### [Provided material]
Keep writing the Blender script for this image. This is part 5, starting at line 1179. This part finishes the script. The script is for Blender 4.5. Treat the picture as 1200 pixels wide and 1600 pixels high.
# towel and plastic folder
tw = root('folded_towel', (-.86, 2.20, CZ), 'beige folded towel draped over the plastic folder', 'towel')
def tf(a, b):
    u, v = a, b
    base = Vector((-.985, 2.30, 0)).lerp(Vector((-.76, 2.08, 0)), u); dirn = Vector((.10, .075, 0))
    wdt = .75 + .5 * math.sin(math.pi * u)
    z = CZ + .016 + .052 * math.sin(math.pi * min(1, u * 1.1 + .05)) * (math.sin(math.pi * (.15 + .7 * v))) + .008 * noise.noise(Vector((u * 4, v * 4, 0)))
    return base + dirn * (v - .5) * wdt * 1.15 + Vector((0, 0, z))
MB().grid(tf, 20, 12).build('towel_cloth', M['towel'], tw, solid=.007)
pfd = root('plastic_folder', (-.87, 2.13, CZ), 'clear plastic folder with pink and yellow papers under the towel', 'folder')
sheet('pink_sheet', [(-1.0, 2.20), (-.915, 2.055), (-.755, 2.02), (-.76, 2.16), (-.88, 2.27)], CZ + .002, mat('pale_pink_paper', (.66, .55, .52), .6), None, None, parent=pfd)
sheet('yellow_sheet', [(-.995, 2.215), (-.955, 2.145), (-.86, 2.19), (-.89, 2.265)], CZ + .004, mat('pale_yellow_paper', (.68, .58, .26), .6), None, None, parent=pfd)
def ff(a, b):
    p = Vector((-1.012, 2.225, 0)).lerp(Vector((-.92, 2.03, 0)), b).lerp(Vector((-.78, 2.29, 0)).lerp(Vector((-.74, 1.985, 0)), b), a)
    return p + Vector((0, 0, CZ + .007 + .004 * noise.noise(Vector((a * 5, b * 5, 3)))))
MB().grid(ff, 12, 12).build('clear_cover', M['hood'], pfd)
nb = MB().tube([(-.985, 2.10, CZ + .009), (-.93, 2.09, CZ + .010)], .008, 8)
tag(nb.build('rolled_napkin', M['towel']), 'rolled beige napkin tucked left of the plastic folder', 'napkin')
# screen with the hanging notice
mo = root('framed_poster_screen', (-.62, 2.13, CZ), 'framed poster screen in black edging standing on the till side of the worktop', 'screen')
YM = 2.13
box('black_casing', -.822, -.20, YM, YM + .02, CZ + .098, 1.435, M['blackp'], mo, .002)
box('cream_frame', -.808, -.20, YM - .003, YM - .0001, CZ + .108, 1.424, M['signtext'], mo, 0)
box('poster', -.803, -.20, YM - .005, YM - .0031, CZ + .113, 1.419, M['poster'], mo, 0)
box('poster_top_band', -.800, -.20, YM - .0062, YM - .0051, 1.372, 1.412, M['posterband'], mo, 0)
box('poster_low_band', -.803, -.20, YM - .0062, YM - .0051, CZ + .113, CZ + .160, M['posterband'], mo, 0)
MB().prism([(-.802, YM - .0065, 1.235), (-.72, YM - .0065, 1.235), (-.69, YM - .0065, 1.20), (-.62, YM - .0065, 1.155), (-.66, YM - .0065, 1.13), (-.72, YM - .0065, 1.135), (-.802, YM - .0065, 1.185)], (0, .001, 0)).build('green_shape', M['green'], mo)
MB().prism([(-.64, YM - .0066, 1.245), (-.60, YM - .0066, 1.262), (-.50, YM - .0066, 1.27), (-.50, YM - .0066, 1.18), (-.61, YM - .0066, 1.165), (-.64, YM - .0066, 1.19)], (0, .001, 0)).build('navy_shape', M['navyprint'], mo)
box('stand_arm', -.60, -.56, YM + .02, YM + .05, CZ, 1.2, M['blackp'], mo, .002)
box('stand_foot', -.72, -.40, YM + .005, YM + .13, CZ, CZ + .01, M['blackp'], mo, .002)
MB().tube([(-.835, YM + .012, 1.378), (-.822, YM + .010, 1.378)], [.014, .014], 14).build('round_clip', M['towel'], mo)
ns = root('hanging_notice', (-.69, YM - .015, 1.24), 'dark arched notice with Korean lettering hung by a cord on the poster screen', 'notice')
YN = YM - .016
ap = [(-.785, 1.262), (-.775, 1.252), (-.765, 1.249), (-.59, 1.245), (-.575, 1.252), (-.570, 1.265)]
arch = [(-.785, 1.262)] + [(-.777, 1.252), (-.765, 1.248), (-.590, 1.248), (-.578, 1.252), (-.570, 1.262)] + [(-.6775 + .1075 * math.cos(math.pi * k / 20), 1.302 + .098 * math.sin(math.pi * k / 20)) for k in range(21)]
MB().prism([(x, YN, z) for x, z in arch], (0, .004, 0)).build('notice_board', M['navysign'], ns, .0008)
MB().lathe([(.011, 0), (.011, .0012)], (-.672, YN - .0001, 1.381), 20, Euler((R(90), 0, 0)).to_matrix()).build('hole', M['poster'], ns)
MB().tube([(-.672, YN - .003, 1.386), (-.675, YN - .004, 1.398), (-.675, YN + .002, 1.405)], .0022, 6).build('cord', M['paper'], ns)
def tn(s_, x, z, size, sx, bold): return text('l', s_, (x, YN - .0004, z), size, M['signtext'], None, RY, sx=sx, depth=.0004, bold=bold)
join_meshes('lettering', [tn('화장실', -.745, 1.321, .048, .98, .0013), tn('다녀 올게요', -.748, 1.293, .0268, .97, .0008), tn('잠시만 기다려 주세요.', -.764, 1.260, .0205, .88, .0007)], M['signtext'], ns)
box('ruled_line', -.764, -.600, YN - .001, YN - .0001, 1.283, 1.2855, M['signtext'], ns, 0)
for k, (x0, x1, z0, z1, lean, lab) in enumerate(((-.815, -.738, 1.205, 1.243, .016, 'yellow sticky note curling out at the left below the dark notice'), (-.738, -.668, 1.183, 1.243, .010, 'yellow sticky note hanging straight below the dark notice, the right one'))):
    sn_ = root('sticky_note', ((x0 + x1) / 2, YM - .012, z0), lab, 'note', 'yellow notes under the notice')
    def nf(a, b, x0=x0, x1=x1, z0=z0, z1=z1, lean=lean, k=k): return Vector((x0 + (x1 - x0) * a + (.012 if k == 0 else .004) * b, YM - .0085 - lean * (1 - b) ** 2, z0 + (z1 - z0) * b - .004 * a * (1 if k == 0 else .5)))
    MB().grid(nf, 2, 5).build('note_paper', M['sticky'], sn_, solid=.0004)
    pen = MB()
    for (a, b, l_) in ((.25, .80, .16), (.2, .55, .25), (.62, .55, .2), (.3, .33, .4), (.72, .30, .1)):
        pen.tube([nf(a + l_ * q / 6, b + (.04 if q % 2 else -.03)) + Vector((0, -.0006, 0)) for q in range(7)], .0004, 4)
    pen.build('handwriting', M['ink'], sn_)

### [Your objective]
Every line above needs to be retyped exactly.

### [The answer]
Keep writing the Blender script for this image. This is part 5, starting at line 1179. This part finishes the script. The script is for Blender 4.5. Treat the picture as 1200 pixels wide and 1600 pixels high.
# towel and plastic folder
tw = root('folded_towel', (-.86, 2.20, CZ), 'beige folded towel draped over the plastic folder', 'towel')
def tf(a, b):
    u, v = a, b
    base = Vector((-.985, 2.30, 0)).lerp(Vector((-.76, 2.08, 0)), u); dirn = Vector((.10, .075, 0))
    wdt = .75 + .5 * math.sin(math.pi * u)
    z = CZ + .016 + .052 * math.sin(math.pi * min(1, u * 1.1 + .05)) * (math.sin(math.pi * (.15 + .7 * v))) + .008 * noise.noise(Vector((u * 4, v * 4, 0)))
    return base + dirn * (v - .5) * wdt * 1.15 + Vector((0, 0, z))
MB().grid(tf, 20, 12).build('towel_cloth', M['towel'], tw, solid=.007)
pfd = root('plastic_folder', (-.87, 2.13, CZ), 'clear plastic folder with pink and yellow papers under the towel', 'folder')
sheet('pink_sheet', [(-1.0, 2.20), (-.915, 2.055), (-.755, 2.02), (-.76, 2.16), (-.88, 2.27)], CZ + .002, mat('pale_pink_paper', (.66, .55, .52), .6), None, None, parent=pfd)
sheet('yellow_sheet', [(-.995, 2.215), (-.955, 2.145), (-.86, 2.19), (-.89, 2.265)], CZ + .004, mat('pale_yellow_paper', (.68, .58, .26), .6), None, None, parent=pfd)
def ff(a, b):
    p = Vector((-1.012, 2.225, 0)).lerp(Vector((-.92, 2.03, 0)), b).lerp(Vector((-.78, 2.29, 0)).lerp(Vector((-.74, 1.985, 0)), b), a)
    return p + Vector((0, 0, CZ + .007 + .004 * noise.noise(Vector((a * 5, b * 5, 3)))))
MB().grid(ff, 12, 12).build('clear_cover', M['hood'], pfd)
nb = MB().tube([(-.985, 2.10, CZ + .009), (-.93, 2.09, CZ + .010)], .008, 8)
tag(nb.build('rolled_napkin', M['towel']), 'rolled beige napkin tucked left of the plastic folder', 'napkin')
# screen with the hanging notice
mo = root('framed_poster_screen', (-.62, 2.13, CZ), 'framed poster screen in black edging standing on the till side of the worktop', 'screen')
YM = 2.13
box('black_casing', -.822, -.20, YM, YM + .02, CZ + .098, 1.435, M['blackp'], mo, .002)
box('cream_frame', -.808, -.20, YM - .003, YM - .0001, CZ + .108, 1.424, M['signtext'], mo, 0)
box('poster', -.803, -.20, YM - .005, YM - .0031, CZ + .113, 1.419, M['poster'], mo, 0)
box('poster_top_band', -.800, -.20, YM - .0062, YM - .0051, 1.372, 1.412, M['posterband'], mo, 0)
box('poster_low_band', -.803, -.20, YM - .0062, YM - .0051, CZ + .113, CZ + .160, M['posterband'], mo, 0)
MB().prism([(-.802, YM - .0065, 1.235), (-.72, YM - .0065, 1.235), (-.69, YM - .0065, 1.20), (-.62, YM - .0065, 1.155), (-.66, YM - .0065, 1.13), (-.72, YM - .0065, 1.135), (-.802, YM - .0065, 1.185)], (0, .001, 0)).build('green_shape', M['green'], mo)
MB().prism([(-.64, YM - .0066, 1.245), (-.60, YM - .0066, 1.262), (-.50, YM - .0066, 1.27), (-.50, YM - .0066, 1.18), (-.61, YM - .0066, 1.165), (-.64, YM - .0066, 1.19)], (0, .001, 0)).build('navy_shape', M['navyprint'], mo)
box('stand_arm', -.60, -.56, YM + .02, YM + .05, CZ, 1.2, M['blackp'], mo, .002)
box('stand_foot', -.72, -.40, YM + .005, YM + .13, CZ, CZ + .01, M['blackp'], mo, .002)
MB().tube([(-.835, YM + .012, 1.378), (-.822, YM + .010, 1.378)], [.014, .014], 14).build('round_clip', M['towel'], mo)
ns = root('hanging_notice', (-.69, YM - .015, 1.24), 'dark arched notice with Korean lettering hung by a cord on the poster screen', 'notice')
YN = YM - .016
ap = [(-.785, 1.262), (-.775, 1.252), (-.765, 1.249), (-.59, 1.245), (-.575, 1.252), (-.570, 1.265)]
arch = [(-.785, 1.262)] + [(-.777, 1.252), (-.765, 1.248), (-.590, 1.248), (-.578, 1.252), (-.570, 1.262)] + [(-.6775 + .1075 * math.cos(math.pi * k / 20), 1.302 + .098 * math.sin(math.pi * k / 20)) for k in range(21)]
MB().prism([(x, YN, z) for x, z in arch], (0, .004, 0)).build('notice_board', M['navysign'], ns, .0008)
MB().lathe([(.011, 0), (.011, .0012)], (-.672, YN - .0001, 1.381), 20, Euler((R(90), 0, 0)).to_matrix()).build('hole', M['poster'], ns)
MB().tube([(-.672, YN - .003, 1.386), (-.675, YN - .004, 1.398), (-.675, YN + .002, 1.405)], .0022, 6).build('cord', M['paper'], ns)
def tn(s_, x, z, size, sx, bold): return text('l', s_, (x, YN - .0004, z), size, M['signtext'], None, RY, sx=sx, depth=.0004, bold=bold)
join_meshes('lettering', [tn('화장실', -.745, 1.321, .048, .98, .0013), tn('다녀 올게요', -.748, 1.293, .0268, .97, .0008), tn('잠시만 기다려 주세요.', -.764, 1.260, .0205, .88, .0007)], M['signtext'], ns)
box('ruled_line', -.764, -.600, YN - .001, YN - .0001, 1.283, 1.2855, M['signtext'], ns, 0)
for k, (x0, x1, z0, z1, lean, lab) in enumerate(((-.815, -.738, 1.205, 1.243, .016, 'yellow sticky note curling out at the left below the dark notice'), (-.738, -.668, 1.183, 1.243, .010, 'yellow sticky note hanging straight below the dark notice, the right one'))):
    sn_ = root('sticky_note', ((x0 + x1) / 2, YM - .012, z0), lab, 'note', 'yellow notes under the notice')
    def nf(a, b, x0=x0, x1=x1, z0=z0, z1=z1, lean=lean, k=k): return Vector((x0 + (x1 - x0) * a + (.012 if k == 0 else .004) * b, YM - .0085 - lean * (1 - b) ** 2, z0 + (z1 - z0) * b - .004 * a * (1 if k == 0 else .5)))
    MB().grid(nf, 2, 5).build('note_paper', M['sticky'], sn_, solid=.0004)
    pen = MB()
    for (a, b, l_) in ((.25, .80, .16), (.2, .55, .25), (.62, .55, .2), (.3, .33, .4), (.72, .30, .1)):
        pen.tube([nf(a + l_ * q / 6, b + (.04 if q % 2 else -.03)) + Vector((0, -.0006, 0)) for q in range(7)], .0004, 4)
    pen.build('handwriting', M['ink'], sn_)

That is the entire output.